Again, I am not saying that Hart -- or de Lubac or like-minded thinkers for that matter -- would want to go to either of the extremes in question. The trouble is that when one blurs the distinction between the natural and the supernatural, it is difficult to show how one can avoid them.
In recent decades some Christians seem to have taken a view that amounts to a bizarre amalgamation of both extremes -- a notion to the effect that non-Christians are more or less incapable of any natural virtue, and yet somehow are certain to be saved precisely for that reason. Pope Benedict XVI, when still Cardinal Ratzinger, described this sort of attitude in his 1991 talk “Conscience and Truth.” He recounts a conversation he had with someone he describes as “a strict Catholic who performed his moral duty with care and conviction” yet who expressed what Ratzinger characterizes as a “disquieting” view. I’ll quote the entire relevant passage:
In the course of a dispute, a senior colleague, who was keenly aware of the plight to being Christian in our times, expressed the opinion that one should actually be grateful to God that He allows there to be so many unbelievers in good conscience. For if their eyes were opened and they became believers, they would not be capable, in this world of ours, of bearing the burden of faith with all its moral obligations. But as it is, since they can go another way in good conscience, they can reach salvation. What shocked me about this assertion was not in the first place the idea of an erroneous conscience given by God Himself in order to save men by means of such artfulness—the idea, so to speak, of a blindness sent by God for the salvation of those in question. What disturbed me was the notion that it harbored, that faith is a burden which can hardly be borne and which no doubt was intended only for stronger natures—faith almost as a kind of punishment, in any case, an imposition not easily coped with. According to this view, faith would not make salvation easier but harder. Being happy would mean not being burdened with having to believe or having to submit to the moral yoke of the faith of the Catholic church. The erroneous conscience, which makes life easier and marks a more human course, would then be a real grace, the normal way to salvation. Untruth, keeping truth at bay, would be better for man than truth. It would not be the truth that would set him free, but rather he would have to be freed from the truth. Man would be more at home in the dark than in the light. Faith would not be the good gift of the good God but instead an affliction. If this were the state of affairs, how could faith give rise to joy? Who would have the courage to pass faith on to others? Would it not be better to spare them the truth or even keep them from it? In the last few decades, notions of this sort have discernibly crippled the disposition to evangelize. The one who sees the faith as a heavy burden or as a moral imposition is unable to invite others to believe. Rather he lets them be, in the putative freedom of their good consciences.

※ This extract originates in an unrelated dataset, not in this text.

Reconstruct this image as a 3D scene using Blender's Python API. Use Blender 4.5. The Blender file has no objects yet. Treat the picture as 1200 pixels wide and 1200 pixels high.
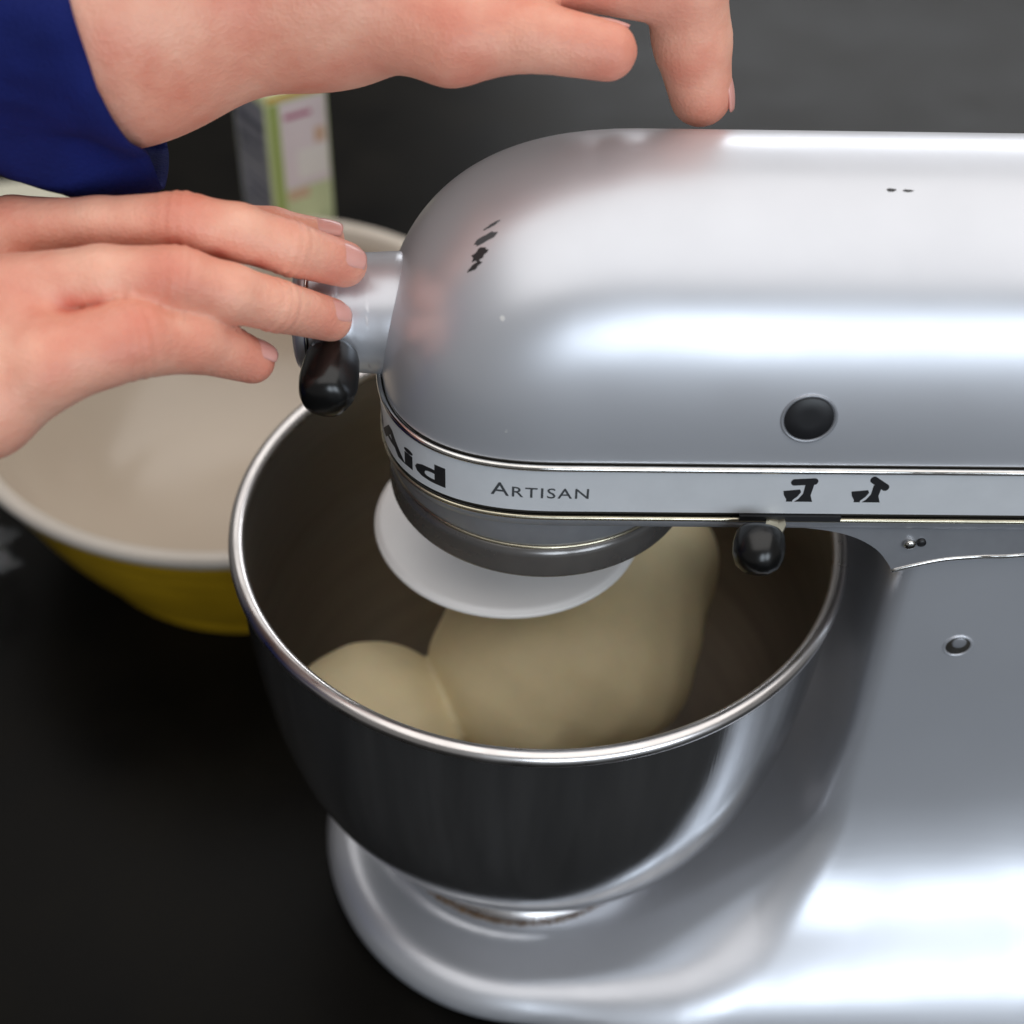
import bpy, bmesh, math, random
import numpy as np
from mathutils import Vector, Matrix, noise

random.seed(7)
sc = bpy.context.scene
COL = sc.collection
S = 0.01                                     # every shape below is written in centimetres

# ------------------------------------------------------------------ camera
cam_data = bpy.data.cameras.new('camera')
cam = bpy.data.objects.new('camera', cam_data)
COL.objects.link(cam)
sc.camera = cam
p_, y_, r_ = 0.75030, 0.022472, 0.024571
F = Vector((math.sin(y_)*math.cos(p_), math.cos(y_)*math.cos(p_), -math.sin(p_)))
Rv = F.cross(Vector((0, 0, 1))).normalized()
Uv = Rv.cross(F)
R2 = Rv*math.cos(r_)+Uv*math.sin(r_)
U2 = Uv*math.cos(r_)-Rv*math.sin(r_)
M = Matrix((R2, U2, -F)).transposed().to_4x4()
M.translation = Vector((-1.89698, -41.01694, 58.29484))*S
cam.matrix_world = M
cam_data.sensor_width = 36
cam_data.lens = 54
cam_data.clip_start = 0.02
cam_data.clip_end = 50
cam_data.dof.use_dof = True
cam_data.dof.focus_distance = 0.49
cam_data.dof.aperture_fstop = 6.3

# ------------------------------------------------------------------ world and lamps
w = bpy.data.worlds.new("World")
sc.world = w
w.use_nodes = True
w.node_tree.nodes['Background'].inputs[0].default_value = (1.0, 0.97, 0.93, 1)
w.node_tree.nodes['Background'].inputs[1].default_value = 0.13


def area(name, loc, target, sx, sy, power, color, shape='RECTANGLE'):
    l = bpy.data.lights.new(name, 'AREA')
    l.shape = shape
    l.size, l.size_y = sx, sy
    l.energy = power
    l.color = color
    o = bpy.data.objects.new(name, l)
    COL.objects.link(o)
    o.location = loc
    o.rotation_euler = (Vector(target)-Vector(loc)).to_track_quat('-Z', 'Y').to_euler()
    return o


area('ceiling_light', (0.30, 0.25, 1.9), (0.30, 0.25, 0.15), 3.2, 3.6, 41, (1.0, 0.97, 0.94))
area('window_light', (0.30, -1.9, 0.72), (0.05, 0, 0.25), 0.62, 0.95, 8.0, (0.80, 0.90, 1.0), 'ELLIPSE')
area('window_light', (1.18, -1.85, 0.72), (0.05, 0, 0.25), 0.85, 0.95, 10.5, (0.80, 0.90, 1.0), 'ELLIPSE')
area('rear_window_light', (0.9, 2.4, 0.95), (0.1, 0, 0.3), 1.8, 0.35, 12, (0.95, 0.97, 1.0))
sc.view_settings.view_transform = 'Standard'
sc.view_settings.look = 'None'
sc.view_settings.exposure = 0.3
sc.view_settings.gamma = 1.0

# ------------------------------------------------------------------ materials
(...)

End quote. Now the attitude Cardinal Ratzinger was criticizing is deeply perverse and delusional, and I think it is in fact even worse than his remarks indicate. The cardinal was making the point that the Catholic faith is a benefit rather than a burden, a source of moral knowledge and strength which, naturally, can only aid rather than inhibit one’s salvation. But notice that the moral teachings his interlocutor was concerned with were no doubt the usual ones that the Church’s critics revile her for upholding -- the condemnation of abortion and the defense of traditional sexual morality. And these teachings are not strictly speaking matters of faith in the first place, but matters of natural law. They are good for human beings as such, whether or not they are Catholic and even apart from our supernatural end. And they can be known and at least imperfectly followed even apart from faith in divine revelation.
Cardinal Ratzinger’s colleague seems to have conflated the natural law with the supernatural virtues. Since the non-believer lacks the latter, he must (so the reasoning seems to go) also lack any capacity for the former; and since he lacks that capacity (so the reasoning apparently continues) he cannot be held responsible for living up to the natural law. How much farther could one get from the teaching of St. Paul in Romans 1 and 2, according to which sinful pagans are “without excuse” given the law that is “written on their hearts”? (And note that it is precisely sexual immorality that Paul puts special emphasis on as a sign of their decadence.)

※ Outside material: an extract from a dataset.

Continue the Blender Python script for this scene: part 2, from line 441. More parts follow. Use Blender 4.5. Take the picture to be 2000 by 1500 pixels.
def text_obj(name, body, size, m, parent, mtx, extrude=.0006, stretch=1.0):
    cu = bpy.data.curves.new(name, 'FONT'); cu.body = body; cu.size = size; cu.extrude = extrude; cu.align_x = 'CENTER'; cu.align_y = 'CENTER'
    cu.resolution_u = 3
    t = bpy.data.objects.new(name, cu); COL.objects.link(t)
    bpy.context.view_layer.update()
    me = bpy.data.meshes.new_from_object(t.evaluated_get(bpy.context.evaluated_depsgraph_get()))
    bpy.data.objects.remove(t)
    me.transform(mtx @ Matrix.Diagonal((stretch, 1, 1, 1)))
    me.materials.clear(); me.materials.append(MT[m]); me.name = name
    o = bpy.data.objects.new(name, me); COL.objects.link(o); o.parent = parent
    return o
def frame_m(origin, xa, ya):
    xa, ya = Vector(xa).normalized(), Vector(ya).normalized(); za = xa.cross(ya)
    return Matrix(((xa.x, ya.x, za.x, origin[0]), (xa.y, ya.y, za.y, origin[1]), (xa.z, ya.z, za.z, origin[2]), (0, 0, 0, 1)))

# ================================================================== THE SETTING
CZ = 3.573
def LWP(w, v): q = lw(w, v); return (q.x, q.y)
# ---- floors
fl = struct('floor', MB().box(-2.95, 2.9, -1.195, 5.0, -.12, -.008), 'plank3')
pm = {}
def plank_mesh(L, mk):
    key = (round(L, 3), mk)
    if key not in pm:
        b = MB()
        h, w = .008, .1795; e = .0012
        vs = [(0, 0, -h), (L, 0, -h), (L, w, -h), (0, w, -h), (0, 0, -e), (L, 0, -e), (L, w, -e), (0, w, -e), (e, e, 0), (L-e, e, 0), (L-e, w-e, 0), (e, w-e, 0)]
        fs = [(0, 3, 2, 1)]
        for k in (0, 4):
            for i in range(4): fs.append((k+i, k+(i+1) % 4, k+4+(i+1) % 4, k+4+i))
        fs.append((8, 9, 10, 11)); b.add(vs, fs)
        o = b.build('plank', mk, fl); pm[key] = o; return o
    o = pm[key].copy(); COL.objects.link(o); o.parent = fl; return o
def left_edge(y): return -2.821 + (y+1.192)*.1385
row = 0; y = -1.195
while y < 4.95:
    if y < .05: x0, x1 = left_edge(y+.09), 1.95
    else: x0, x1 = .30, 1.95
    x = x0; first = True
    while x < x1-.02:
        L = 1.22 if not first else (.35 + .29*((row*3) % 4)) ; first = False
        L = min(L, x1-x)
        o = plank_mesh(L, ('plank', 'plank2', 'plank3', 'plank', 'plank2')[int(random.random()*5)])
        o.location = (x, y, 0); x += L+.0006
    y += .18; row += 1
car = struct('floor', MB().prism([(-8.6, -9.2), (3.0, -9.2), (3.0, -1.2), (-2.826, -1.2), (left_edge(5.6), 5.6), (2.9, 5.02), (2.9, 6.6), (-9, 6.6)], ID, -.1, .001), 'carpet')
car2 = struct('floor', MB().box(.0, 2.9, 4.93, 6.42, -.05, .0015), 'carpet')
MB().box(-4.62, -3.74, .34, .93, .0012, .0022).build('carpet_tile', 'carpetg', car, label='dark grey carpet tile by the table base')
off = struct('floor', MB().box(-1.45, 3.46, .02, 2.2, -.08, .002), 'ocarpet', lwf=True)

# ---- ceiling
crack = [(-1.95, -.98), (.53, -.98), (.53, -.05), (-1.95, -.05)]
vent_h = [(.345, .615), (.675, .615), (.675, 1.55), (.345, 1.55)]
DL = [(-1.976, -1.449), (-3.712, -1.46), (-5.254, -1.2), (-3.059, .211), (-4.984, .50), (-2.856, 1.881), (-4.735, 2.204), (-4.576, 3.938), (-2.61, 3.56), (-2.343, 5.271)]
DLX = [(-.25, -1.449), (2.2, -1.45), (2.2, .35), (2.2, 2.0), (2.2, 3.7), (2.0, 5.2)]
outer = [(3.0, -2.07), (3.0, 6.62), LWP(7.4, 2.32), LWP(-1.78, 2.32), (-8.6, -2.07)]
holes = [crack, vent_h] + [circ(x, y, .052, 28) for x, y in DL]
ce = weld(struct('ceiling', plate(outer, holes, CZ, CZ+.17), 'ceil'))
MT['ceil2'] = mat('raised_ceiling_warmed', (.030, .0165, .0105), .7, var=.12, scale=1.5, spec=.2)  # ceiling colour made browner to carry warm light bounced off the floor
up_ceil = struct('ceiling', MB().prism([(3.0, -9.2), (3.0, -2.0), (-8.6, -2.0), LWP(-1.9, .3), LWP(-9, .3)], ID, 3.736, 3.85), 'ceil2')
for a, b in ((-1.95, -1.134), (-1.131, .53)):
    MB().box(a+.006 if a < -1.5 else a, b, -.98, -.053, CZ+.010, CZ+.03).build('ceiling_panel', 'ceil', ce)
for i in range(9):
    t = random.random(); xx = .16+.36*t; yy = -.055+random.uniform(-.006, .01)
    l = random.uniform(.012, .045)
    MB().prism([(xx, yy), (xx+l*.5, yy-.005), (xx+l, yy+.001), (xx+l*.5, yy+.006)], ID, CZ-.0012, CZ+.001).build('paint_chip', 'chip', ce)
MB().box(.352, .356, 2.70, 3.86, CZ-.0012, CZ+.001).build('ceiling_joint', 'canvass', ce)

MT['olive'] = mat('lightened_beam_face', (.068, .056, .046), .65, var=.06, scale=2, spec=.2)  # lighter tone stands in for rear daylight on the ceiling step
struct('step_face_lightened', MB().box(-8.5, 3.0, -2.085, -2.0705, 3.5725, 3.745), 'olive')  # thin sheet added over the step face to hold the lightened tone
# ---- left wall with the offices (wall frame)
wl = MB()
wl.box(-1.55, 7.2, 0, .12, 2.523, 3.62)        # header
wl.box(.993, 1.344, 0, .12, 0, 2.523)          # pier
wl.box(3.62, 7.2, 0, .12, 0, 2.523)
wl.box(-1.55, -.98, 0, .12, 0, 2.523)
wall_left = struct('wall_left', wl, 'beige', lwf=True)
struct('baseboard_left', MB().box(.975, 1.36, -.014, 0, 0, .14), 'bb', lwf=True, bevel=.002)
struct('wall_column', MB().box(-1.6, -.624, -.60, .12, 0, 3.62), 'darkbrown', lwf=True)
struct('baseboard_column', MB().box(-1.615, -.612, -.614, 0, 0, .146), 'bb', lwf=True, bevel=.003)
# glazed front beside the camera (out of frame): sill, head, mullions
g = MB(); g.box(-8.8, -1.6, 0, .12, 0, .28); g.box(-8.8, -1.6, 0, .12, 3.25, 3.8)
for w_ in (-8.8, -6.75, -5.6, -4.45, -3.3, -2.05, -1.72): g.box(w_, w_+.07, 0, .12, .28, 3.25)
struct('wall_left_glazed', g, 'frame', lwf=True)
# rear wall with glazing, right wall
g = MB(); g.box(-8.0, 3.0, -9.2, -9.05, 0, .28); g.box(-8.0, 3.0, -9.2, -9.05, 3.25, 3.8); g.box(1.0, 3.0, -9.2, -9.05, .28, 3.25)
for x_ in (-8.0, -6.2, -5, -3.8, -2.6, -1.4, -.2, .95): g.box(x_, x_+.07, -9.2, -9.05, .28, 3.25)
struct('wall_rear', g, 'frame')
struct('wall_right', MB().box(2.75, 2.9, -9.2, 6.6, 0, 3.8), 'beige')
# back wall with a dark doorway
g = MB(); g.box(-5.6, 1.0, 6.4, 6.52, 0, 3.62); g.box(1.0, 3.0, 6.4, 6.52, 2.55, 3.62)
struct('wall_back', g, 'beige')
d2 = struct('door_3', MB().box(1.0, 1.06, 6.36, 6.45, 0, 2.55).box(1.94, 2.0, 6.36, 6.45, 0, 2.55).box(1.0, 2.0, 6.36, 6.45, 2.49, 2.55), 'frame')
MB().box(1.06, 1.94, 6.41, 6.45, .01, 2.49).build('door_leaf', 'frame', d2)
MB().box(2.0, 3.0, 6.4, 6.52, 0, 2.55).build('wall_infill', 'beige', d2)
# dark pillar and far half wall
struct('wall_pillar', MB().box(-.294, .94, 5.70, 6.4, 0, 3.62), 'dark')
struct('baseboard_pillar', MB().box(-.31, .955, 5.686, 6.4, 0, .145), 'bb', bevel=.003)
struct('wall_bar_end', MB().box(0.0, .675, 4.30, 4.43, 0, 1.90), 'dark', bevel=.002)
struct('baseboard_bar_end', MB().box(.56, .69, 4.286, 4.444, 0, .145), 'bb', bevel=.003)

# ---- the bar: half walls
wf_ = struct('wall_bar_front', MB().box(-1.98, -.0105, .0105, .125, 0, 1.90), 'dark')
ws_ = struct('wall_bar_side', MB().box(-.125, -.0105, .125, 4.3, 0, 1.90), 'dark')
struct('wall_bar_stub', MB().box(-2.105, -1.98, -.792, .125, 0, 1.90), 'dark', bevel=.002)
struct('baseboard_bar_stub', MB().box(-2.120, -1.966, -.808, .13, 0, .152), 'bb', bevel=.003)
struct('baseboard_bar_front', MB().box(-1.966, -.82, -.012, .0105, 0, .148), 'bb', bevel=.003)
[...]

If a non-Christian finds the Church’s teaching on sex too austere -- teaching a Plato, Aristotle, or Plotinus would have easily seen the logic of, whether or not they would agree with every last detail of it -- then the problem runs far deeper than any difficulty with Christianity per se. It reflects a kind of alienation of modern people from their own nature. And if someone not only disagrees with, but viscerally despises the directives of natural law -- despises what would be necessary to fulfill him even if the supernatural gift of the beatific vision had never been offered him -- it is perfectly ludicrous to think he is likely to attain even his natural end, let alone the supernatural end of the beatific vision. Modern secularists are surely in graver spiritual danger than the ancient pagans, who, for all their faults, at least could see that the existence of God was demonstrable and understood the broad outlines of natural law.
The modern secularist, or at least the educated modern secularist, needs to be brought up to the level of the ancient pagan before he is likely to take Christian revelation seriously. He needs a renewed understanding of the nature on which grace builds and apart from which faith, revelation, and the supernatural falsely seem to float in mid-air, without a foundation in reason or reality. He needs natural theology and natural law -- natural theology and natural law grounded in the truths even the pagans knew, natural theology and natural law as articulated and defended within Scholasticism, within Thomism -- and he needs it now more than ever.